Magistrado ResponsávelFILIPA COSTA LOUREN
Data da Resolução07 de Abril de 2016
EmissorCourt of Appeal of Lisbon (Portugal)

Decisão Texto Parcial:


EM CONFERÊNCIA ACORDAM, NA 9ª SECÇÃO CRIMINAL DO TRIBUNAL DA RELAÇÃO DE LISBOA RELATÓRIO O MºPº, junto do Tribunal recorrido (Comarca de Lisboa, SEIXAL, Inst.

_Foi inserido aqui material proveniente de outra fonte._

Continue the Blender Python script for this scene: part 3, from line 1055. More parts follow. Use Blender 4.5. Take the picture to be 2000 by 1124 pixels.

Local-Secção Criminal-J1), veio recorrer para o Tribunal da Relação de Lisboa do despacho proferido a folhas 30, nestes autos de detenção de cidadão Estrangeiro em situação ilegal.

O arguido, cidadão Brasileiro, de seu nome J..., (…) , foi detido e depois interrogado no âmbito destes autos e ao abrigo do artº146º, nº1 da Lei 23/2007, de 4/07, no dia 27.12.2013.

No âmbito de tal interrogatório e através de despacho judicial transitado em julgado o arguido ficou sujeito á seguinte medida de coacção, transcrevendo-se aqui parcialmente o mesmo o qual consta a folhas 21 e 22 destes autos: (…) “das declarações do detido que o mesmo se encontra se encontra de facto em situação ilegal no território nacional, dado que é cidadão de nacionalidade Brasileira e não possui qualquer autorização de permanência no espaço português válido.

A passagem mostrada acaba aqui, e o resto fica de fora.